Everything is peaches and cream, _except_ for the fact that it seems I cannot run this server without an open terminal window.

The server is hosted on Amazon Web Services, and I can start the game in a terminal, and it runs as long as I keep this terminal connection open, but if I close that terminal for any reason, such as to power down my machine at home, then my server dies.

I have tried to start the server using cron, using the rc.local script, and by adding "&" to the end of the command line to get it to make its own thread - however, every time it gets only slightly into the load process and then kills itself.
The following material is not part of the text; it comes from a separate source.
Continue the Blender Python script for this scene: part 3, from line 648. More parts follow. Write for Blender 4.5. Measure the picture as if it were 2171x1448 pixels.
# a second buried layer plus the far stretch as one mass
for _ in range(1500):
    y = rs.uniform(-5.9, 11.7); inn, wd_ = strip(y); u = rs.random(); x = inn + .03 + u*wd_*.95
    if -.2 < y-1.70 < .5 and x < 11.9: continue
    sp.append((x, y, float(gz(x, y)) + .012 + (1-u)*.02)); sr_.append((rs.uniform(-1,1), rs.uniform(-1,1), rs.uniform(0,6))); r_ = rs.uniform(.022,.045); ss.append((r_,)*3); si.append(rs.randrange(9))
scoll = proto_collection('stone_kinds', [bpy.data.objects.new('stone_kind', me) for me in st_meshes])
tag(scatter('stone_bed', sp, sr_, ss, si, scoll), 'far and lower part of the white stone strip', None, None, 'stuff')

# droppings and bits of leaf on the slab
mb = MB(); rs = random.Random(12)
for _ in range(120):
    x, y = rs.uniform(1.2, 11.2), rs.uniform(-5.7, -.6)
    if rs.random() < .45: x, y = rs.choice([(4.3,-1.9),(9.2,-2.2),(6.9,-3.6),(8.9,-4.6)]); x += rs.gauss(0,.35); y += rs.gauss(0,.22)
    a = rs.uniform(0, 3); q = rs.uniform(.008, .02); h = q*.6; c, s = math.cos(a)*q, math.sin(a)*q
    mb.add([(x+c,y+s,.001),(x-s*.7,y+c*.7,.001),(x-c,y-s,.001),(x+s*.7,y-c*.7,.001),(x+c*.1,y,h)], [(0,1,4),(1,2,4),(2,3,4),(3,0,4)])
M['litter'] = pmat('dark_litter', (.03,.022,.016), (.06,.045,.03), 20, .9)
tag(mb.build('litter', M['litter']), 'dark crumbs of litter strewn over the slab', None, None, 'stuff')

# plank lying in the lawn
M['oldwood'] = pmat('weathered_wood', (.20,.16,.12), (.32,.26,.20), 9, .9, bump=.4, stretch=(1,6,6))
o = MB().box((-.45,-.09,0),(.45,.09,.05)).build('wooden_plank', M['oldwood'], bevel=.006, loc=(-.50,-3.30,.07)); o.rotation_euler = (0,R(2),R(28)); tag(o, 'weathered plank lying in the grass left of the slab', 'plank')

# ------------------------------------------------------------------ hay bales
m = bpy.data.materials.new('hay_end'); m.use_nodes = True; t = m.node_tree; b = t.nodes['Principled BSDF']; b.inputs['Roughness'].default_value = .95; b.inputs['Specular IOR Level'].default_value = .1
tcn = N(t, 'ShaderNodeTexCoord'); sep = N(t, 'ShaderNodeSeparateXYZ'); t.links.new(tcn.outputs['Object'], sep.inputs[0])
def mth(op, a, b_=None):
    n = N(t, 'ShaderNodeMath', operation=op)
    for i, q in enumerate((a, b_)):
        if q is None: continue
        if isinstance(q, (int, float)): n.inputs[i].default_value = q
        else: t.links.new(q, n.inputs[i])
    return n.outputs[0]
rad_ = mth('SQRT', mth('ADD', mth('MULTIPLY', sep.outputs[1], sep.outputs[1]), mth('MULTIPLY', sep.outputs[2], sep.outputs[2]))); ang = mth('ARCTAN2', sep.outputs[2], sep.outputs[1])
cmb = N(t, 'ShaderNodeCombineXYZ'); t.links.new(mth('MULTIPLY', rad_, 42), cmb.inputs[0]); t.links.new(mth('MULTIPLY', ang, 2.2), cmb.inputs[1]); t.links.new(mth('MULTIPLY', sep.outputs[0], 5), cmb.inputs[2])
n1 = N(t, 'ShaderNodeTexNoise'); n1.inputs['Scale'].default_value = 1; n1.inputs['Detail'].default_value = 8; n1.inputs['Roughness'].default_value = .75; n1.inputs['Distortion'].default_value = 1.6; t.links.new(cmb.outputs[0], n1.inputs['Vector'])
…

This happens whether it is online on AWS or at home on my ubuntu laptop - if it does not have a console connection to talk to, it dies.

The point in the console output where it dies is right after "--------------- Loading DIRS -----------".
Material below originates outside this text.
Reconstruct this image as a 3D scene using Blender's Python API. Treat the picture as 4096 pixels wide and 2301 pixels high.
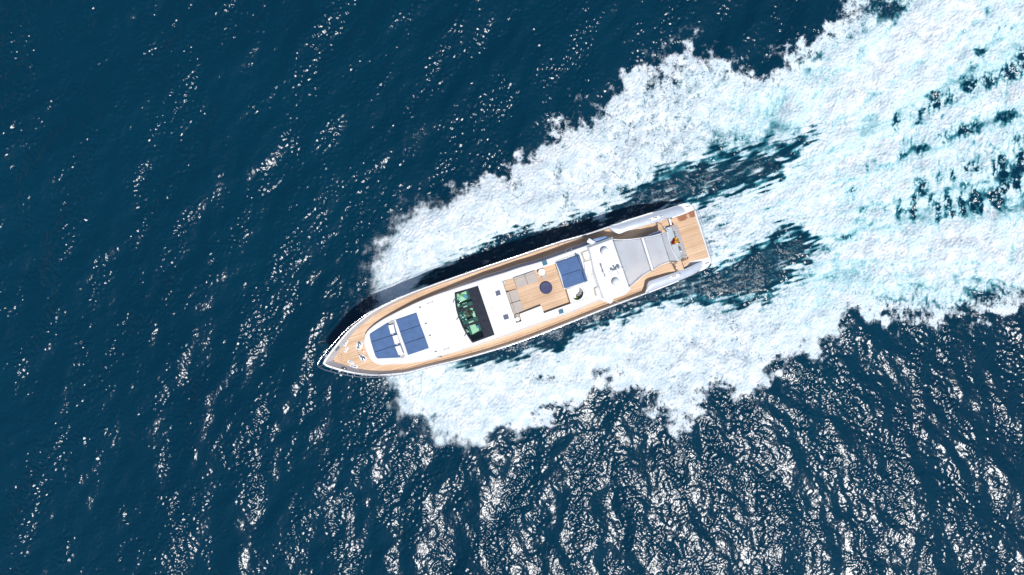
import bpy, bmesh, math, random
import numpy as np
from mathutils import Vector, Matrix
random.seed(7)
PI = math.pi
SC = bpy.context.scene
COL = SC.collection
for o in list(bpy.data.objects): bpy.data.objects.remove(o, do_unlink=True)

# ------------------------------------------------------------------ camera, sky, sun, exposure
HC = 60.0                                   # height of the drone above the sea
FPX = 24.0 / 36.0 * 4096.0
cam = bpy.data.cameras.new('camera'); cam.lens = 24.0; cam.sensor_width = 36.0
cam.clip_start = 0.5; cam.clip_end = 12000
camo = bpy.data.objects.new('camera', cam); COL.objects.link(camo)
camo.location = (0, 0, HC); camo.rotation_euler = (0, 0, 0); SC.camera = camo
SC.render.resolution_x = 1024; SC.render.resolution_y = 575

TANZ = 0.43                                 # tan of the sun's distance from straight overhead
SD = Vector((0.50, -0.86, 0)).normalized()  # compass direction towards the sun
SUN = Vector((SD.x * TANZ, SD.y * TANZ, 1.0)).normalized()
EL = math.asin(SUN.z)
w = bpy.data.worlds.new('World'); SC.world = w; w.use_nodes = True
nt = w.node_tree; nt.nodes.clear()
sky = nt.nodes.new('ShaderNodeTexSky'); sky.sky_type = 'NISHITA'; sky.sun_disc = False
sky.sun_elevation = EL; sky.sun_rotation = math.atan2(SD.x, SD.y)
bg = nt.nodes.new('ShaderNodeBackground'); bg.inputs[1].default_value = 0.11
out = nt.nodes.new('ShaderNodeOutputWorld')
nt.links.new(sky.outputs[0], bg.inputs[0]); nt.links.new(bg.outputs[0], out.inputs[0])
sl = bpy.data.lights.new('sun', 'SUN'); sl.energy = 4.2; sl.angle = math.radians(0.53); sl.color = (1, 0.98, 0.95)
so = bpy.data.objects.new('sun', sl); COL.objects.link(so)
so.rotation_euler = SUN.to_track_quat('Z', 'Y').to_euler(); so.location = (20, -40, 80)
SC.view_settings.view_transform = 'Standard'; SC.view_settings.look = 'None'
SC.view_settings.exposure = 0.0; SC.view_settings.gamma = 1
SC.render.engine = 'CYCLES'

# ------------------------------------------------------------------ materials
def srgb(r, g, b):
    f = lambda c: (c / 255 / 12.92) if c / 255 <= .04045 else ((c / 255 + .055) / 1.055) ** 2.4
    return (f(r), f(g), f(b))
def new_mat(name):
    m = bpy.data.materials.new(name); m.use_nodes = True
    n = m.node_tree; n.nodes.clear()
    o = n.nodes.new('ShaderNodeOutputMaterial'); b = n.nodes.new('ShaderNodeBsdfPrincipled')
    n.links.new(b.outputs[0], o.inputs[0])
    return m, n, b, o
def N(n, t, **kw):
    x = n.nodes.new(t)
    for k, v in kw.items(): setattr(x, k, v)
    return x
def math_(n, op, a, b=None, c=None, clamp=False):
    x = n.nodes.new('ShaderNodeMath'); x.operation = op; x.use_clamp = clamp
    for i, v in enumerate((a, b, c)):
        if v is None: continue
        if isinstance(v, (int, float)): x.inputs[i].default_value = v
        else: n.links.new(v, x.inputs[i])
    return x.outputs[0]
def mixc(n, f, a, b):
    x = n.nodes.new('ShaderNodeMix'); x.data_type = 'RGBA'
    if isinstance(f, (int, float)): x.inputs[0].default_value = f
    else: n.links.new(f, x.inputs[0])
    for i, v in ((6, a), (7, b)):
        if isinstance(v, tuple): x.inputs[i].default_value = (*v, 1)
        else: n.links.new(v, x.inputs[i])
    return x.outputs[2]
def maprange(n, v, a, b, c=0, d=1, smooth=True):
    x = n.nodes.new('ShaderNodeMapRange'); x.interpolation_type = 'SMOOTHSTEP' if smooth else 'LINEAR'
    n.links.new(v, x.inputs[0])
    for i, q in enumerate((a, b, c, d)): x.inputs[i + 1].default_value = q
    return x.outputs[0]
def noise(n, vec, scale, detail=3, rough=.55, dist=0):
    x = n.nodes.new('ShaderNodeTexNoise'); x.inputs['Scale'].default_value = scale
    x.inputs['Detail'].default_value = detail; x.inputs['Roughness'].default_value = rough
    x.inputs['Distortion'].default_value = dist
    if vec is not None: n.links.new(vec, x.inputs['Vector'])
    return x.outputs[0]
AXD = Vector((0.9494, 0.3141, 0)).normalized()          # from the bow towards the stern
NRM = Vector((AXD.y, -AXD.x, 0))                        # across, towards the sunny side
ANG = math.atan2(AXD.y, AXD.x)
def boat_coords(n, sx=1, sy=1):
    g = N(n, 'ShaderNodeNewGeometry')
    m = N(n, 'ShaderNodeMapping'); m.vector_type = 'POINT'
    m.inputs['Rotation'].default_value = (0, 0, -ANG); n.links.new(g.outputs['Position'], m.inputs[0])
    m2 = N(n, 'ShaderNodeMapping'); m2.inputs['Scale'].default_value = (sx, sy, 1); n.links.new(m.outputs[0], m2.inputs[0])
    return m.outputs[0], m2.outputs[0]
def plain(name, col, rough=.5, metal=0, var=.06, vscale=3, bump=0, bscale=60, coat=0, spec=.5):
    m, n, b, o = new_mat(name)
    p, _ = boat_coords(n)
    v = noise(n, p, vscale, 4)
    f = maprange(n, v, .3, .7)
    b.inputs['Roughness'].default_value = rough; b.inputs['Metallic'].default_value = metal
    b.inputs['Coat Weight'].default_value = coat; b.inputs['Specular IOR Level'].default_value = spec
    lo = tuple(c * (1 - var) for c in col); hi = tuple(min(1, c * (1 + var)) for c in col)
    n.links.new(mixc(n, f, lo, hi), b.inputs['Base Color'])
    if bump:
        bn = N(n, 'ShaderNodeBump'); bn.inputs['Distance'].default_value = bump
        n.links.new(noise(n, p, bscale, 2), bn.inputs['Height']); n.links.new(bn.outputs[0], b.inputs['Normal'])
    return m
WHITE = plain('white_gelcoat', (.75, .75, .745), .28, var=.02, coat=.2)
WARM = plain('warm_white_vinyl', (.74, .71, .66), .5, var=.04, bump=.003)
HULLW = plain('white_hull_paint', (.78, .79, .80), .18, var=.02, coat=.5)
SILVER = plain('silver_grey_hull_paint', (.50, .54, .61), .34, metal=.12, var=.04, coat=.5)
GREY = plain('light_grey_deck_paint', (.40, .38, .38), .45, var=.06)
PANELG = plain('blue_grey_deck_panel', (.36, .40, .43), .35, var=.10, vscale=1.2)
TAUPEG = plain('taupe_deck_panel', (.33, .31, .31), .5, var=.08)
BLUE = plain('blue_canvas', (.062, .124, .262), .8, var=.10, vscale=2.2, bump=.004, bscale=14)
BLUED = plain('blue_canvas_piping', (.02, .04, .12), .8)
TAUPE = plain('taupe_outdoor_fabric', (.43, .375, .335), .85, var=.05, bump=.003, bscale=22)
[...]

It seems that I am doing something wrong, but I am wondering if anyone else has any idea what is going on here, or what the proper way to start a dedicated server might be if you intend to fire it up over SSH and then go away and leave it running?

Thanks in advance!
Chris




#1
02/04/2013 (10:46 am)
The best way to handle it (as I know off) it to use 'screen' command.
when launched without params it will start new shell session in a separate thread and attach the terminal to it.
To get out / close it, simply log off.
To "detach" from it: Ctrl+A + Ctrl+D.
To re-attach to previous session: screen -r PID or screen -r name

For our game I'm using following helper scripts:
> cat run.sh
#!/bin/sh
screen -d -m -S server1 ./ServerD.bin
You can find more information about it by checking out man screen
If I run it from the shell, it will launch a new screen session with name 'server1', and I can attach to it by:
screen -r server1
Press Ctrl+A than Ctrl+D to detach from the server.

Another way of keeping the server online:
bank@lupus:~/t3d/Projects/test1/game> cat run.sh
#!/bin/sh
screen -d -m -S mb ./_go.sh
bank@lupus:~/t3d/Projects/test1/game> cat _go.sh
#!/bin/sh

while [ -r "run.lock" ]; do
   sleep 1
   ./test1D_DEBUG
   sleep 5
done
With that way, you will only need to call 'run.sh' once, and it will launch the screen session with '_go.sh' script.
If the server reboots/crashes, it will automatically restart while it finds file 'run.lock' in the same folder. Remove/rename that file and server will not restart (screen session will terminate) when server exits.

Hope this helps ;)

There are a lot of different stuff you can do with 'screen', but this is are basics which should be enough to start playing with it.
#2
02/04/2013 (10:56 am)
Ah, great, I knew you'd know! :-) Thank you so much. Will try this as soon as I get the chance.